→ **DATA LINES**
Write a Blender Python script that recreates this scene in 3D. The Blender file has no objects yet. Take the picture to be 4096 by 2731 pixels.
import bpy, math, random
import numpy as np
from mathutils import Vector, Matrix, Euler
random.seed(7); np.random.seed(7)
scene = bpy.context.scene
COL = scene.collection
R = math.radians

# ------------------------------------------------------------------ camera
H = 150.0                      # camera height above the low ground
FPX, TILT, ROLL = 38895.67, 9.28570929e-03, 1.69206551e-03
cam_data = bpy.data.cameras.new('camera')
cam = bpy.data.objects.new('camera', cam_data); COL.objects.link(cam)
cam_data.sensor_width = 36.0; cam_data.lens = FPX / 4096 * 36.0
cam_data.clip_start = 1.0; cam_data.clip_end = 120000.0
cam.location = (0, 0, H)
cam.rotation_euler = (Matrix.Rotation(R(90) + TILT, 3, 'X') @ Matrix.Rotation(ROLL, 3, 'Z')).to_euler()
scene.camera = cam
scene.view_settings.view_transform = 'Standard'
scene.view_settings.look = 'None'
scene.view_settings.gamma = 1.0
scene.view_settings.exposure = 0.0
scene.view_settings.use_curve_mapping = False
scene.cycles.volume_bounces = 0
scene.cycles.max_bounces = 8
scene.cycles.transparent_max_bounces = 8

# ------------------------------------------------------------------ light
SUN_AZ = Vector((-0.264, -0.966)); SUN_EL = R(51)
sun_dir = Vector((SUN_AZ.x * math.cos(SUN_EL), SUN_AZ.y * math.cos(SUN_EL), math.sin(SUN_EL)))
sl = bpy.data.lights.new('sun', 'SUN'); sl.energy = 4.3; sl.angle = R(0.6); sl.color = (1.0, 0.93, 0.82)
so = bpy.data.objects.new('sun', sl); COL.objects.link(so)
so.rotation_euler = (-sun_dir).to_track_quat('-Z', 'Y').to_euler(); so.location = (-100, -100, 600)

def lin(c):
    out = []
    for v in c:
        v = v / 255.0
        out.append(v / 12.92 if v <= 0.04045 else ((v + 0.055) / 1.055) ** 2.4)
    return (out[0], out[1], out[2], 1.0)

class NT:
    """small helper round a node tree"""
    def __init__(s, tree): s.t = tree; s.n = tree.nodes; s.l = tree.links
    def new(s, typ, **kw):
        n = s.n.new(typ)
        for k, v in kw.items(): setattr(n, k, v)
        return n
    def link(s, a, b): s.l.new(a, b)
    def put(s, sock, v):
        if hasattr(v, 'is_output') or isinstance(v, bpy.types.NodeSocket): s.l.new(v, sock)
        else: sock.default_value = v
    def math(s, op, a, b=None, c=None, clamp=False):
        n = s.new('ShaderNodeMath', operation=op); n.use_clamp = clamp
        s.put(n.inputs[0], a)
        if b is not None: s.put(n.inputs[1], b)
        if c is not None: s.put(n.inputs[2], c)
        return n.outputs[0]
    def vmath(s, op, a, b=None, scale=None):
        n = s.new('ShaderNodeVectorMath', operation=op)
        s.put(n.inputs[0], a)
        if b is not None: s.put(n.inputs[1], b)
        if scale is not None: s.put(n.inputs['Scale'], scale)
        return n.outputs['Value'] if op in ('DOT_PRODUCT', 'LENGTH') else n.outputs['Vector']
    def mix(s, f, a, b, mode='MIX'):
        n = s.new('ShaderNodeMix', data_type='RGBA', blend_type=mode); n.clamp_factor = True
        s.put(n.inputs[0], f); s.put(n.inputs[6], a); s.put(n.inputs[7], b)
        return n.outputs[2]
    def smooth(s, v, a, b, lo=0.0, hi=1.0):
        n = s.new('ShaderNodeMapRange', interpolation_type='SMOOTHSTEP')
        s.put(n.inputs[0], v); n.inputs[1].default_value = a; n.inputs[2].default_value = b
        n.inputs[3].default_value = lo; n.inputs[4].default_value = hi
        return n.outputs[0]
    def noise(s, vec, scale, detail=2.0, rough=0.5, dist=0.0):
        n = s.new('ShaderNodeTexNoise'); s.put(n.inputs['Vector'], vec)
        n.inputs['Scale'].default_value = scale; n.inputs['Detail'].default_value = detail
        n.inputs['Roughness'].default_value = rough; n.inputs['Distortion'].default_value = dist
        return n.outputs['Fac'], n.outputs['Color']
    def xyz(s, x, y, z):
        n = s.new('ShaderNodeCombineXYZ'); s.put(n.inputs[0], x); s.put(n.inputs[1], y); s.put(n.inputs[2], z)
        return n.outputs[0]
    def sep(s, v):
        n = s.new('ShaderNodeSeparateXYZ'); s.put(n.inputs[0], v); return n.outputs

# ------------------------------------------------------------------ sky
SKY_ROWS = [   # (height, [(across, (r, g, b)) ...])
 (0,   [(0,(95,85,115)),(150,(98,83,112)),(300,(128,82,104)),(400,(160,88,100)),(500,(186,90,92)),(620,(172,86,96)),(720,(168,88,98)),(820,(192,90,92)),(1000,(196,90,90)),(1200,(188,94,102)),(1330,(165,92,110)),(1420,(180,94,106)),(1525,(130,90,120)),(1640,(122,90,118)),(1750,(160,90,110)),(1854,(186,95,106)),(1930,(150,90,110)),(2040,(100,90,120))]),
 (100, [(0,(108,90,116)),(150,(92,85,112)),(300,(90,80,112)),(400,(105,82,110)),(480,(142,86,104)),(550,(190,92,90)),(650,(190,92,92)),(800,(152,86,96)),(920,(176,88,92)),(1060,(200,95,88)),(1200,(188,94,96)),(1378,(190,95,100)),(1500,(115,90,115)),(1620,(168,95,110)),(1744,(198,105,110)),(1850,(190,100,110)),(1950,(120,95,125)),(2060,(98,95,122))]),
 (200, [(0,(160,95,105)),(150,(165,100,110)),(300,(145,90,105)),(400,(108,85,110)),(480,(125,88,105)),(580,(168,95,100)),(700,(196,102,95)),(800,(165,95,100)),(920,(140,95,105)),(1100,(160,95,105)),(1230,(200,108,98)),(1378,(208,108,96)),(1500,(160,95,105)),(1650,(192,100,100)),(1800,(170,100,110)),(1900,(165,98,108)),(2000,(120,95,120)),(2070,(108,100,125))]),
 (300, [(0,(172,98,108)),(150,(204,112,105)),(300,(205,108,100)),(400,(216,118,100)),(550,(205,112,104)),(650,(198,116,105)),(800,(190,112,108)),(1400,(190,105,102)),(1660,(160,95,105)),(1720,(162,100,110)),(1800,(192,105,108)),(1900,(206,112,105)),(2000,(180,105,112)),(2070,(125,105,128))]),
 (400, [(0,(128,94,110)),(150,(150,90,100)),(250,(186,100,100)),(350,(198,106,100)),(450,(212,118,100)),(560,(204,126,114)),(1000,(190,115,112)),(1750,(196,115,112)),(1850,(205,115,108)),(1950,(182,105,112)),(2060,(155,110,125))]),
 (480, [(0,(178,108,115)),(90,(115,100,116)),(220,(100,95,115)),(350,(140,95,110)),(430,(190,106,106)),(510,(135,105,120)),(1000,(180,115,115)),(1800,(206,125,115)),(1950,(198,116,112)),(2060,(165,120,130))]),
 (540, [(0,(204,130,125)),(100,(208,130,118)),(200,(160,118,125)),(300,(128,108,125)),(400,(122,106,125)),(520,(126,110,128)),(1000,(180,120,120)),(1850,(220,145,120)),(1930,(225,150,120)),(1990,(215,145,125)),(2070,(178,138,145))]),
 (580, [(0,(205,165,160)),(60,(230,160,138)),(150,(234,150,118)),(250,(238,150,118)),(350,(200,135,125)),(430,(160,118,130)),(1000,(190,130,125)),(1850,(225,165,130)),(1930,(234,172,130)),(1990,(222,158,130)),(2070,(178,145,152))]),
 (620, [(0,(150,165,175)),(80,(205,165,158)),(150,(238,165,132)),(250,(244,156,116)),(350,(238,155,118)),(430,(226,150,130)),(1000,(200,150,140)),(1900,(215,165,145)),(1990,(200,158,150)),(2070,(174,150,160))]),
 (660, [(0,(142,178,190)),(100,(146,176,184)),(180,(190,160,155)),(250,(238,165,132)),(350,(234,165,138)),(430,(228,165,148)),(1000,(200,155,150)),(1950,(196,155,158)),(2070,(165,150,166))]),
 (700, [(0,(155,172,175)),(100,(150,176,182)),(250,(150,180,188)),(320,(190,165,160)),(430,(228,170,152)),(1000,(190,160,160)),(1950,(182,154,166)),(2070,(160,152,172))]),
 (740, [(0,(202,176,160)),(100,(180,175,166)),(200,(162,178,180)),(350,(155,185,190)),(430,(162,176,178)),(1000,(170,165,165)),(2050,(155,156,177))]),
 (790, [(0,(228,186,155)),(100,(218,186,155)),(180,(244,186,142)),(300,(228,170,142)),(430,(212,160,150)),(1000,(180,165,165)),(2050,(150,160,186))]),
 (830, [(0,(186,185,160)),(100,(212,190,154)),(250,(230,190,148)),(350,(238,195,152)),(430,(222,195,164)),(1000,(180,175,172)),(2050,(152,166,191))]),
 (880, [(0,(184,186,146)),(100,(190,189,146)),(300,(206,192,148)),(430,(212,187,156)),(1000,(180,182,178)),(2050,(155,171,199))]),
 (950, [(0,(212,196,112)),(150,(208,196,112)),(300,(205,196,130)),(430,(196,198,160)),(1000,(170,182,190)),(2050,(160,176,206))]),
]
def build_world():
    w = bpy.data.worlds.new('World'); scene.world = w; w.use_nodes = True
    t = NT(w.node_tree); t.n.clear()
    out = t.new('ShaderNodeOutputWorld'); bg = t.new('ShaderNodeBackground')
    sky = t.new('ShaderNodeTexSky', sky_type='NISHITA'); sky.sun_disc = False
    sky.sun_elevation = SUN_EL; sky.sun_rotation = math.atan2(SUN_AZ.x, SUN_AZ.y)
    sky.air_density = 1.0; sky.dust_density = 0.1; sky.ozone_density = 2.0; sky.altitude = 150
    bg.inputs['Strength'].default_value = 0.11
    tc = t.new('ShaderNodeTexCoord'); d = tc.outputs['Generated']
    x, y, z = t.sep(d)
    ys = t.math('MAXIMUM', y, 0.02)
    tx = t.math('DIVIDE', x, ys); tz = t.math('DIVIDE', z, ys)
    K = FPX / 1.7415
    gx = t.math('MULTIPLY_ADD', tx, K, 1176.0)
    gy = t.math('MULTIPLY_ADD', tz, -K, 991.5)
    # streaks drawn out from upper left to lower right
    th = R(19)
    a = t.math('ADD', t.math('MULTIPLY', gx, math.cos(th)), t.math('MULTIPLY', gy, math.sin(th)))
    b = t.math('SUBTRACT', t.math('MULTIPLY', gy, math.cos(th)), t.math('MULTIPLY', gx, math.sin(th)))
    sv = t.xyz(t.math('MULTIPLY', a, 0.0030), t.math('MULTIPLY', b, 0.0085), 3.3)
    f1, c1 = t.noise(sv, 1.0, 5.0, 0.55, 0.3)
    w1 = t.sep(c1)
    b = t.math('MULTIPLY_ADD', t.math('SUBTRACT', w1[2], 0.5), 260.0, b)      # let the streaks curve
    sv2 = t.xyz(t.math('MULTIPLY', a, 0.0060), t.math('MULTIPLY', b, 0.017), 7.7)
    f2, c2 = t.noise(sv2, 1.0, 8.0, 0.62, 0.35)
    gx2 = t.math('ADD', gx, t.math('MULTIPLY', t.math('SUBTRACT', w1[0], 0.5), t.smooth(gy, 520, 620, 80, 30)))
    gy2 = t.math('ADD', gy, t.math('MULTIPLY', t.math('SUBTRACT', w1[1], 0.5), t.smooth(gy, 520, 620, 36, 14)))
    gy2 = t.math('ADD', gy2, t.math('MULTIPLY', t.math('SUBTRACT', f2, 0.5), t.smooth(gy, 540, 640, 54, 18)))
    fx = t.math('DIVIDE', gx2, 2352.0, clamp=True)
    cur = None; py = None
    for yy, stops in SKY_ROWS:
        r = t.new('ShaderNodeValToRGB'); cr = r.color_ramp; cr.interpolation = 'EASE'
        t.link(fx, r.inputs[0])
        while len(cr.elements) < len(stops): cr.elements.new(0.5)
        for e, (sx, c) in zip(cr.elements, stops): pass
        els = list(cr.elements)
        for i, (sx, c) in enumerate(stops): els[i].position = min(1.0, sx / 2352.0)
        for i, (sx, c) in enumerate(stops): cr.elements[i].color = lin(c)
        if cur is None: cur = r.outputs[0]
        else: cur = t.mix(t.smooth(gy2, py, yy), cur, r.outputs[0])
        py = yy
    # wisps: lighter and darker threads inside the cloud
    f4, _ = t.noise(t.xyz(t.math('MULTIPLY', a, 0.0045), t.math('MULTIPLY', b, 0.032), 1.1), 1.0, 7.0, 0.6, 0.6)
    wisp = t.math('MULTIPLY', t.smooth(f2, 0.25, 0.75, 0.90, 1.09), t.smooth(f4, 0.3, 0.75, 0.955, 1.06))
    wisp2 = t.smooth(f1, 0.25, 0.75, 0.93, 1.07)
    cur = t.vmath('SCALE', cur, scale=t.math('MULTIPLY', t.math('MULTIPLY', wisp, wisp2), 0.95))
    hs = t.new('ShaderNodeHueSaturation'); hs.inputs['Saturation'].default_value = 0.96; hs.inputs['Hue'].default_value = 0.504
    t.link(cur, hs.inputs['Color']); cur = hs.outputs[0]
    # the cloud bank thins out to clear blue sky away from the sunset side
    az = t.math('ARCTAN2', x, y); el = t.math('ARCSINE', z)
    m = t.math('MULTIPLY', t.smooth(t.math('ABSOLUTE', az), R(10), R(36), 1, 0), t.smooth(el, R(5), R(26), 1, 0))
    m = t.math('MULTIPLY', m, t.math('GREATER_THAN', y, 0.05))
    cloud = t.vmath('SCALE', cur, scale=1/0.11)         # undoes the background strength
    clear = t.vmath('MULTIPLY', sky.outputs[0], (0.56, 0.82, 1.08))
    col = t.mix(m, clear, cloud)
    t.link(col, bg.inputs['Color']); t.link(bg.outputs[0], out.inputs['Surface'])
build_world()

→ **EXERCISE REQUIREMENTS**
Set down the lines above as they stand, starting with the first line and ending with the line that contains "R = math.radians".

→ **FINISHED EXERCISE**
Write a Blender Python script that recreates this scene in 3D. The Blender file has no objects yet. Take the picture to be 4096 by 2731 pixels.
import bpy, math, random
import numpy as np
from mathutils import Vector, Matrix, Euler
random.seed(7); np.random.seed(7)
scene = bpy.context.scene
COL = scene.collection
R = math.radians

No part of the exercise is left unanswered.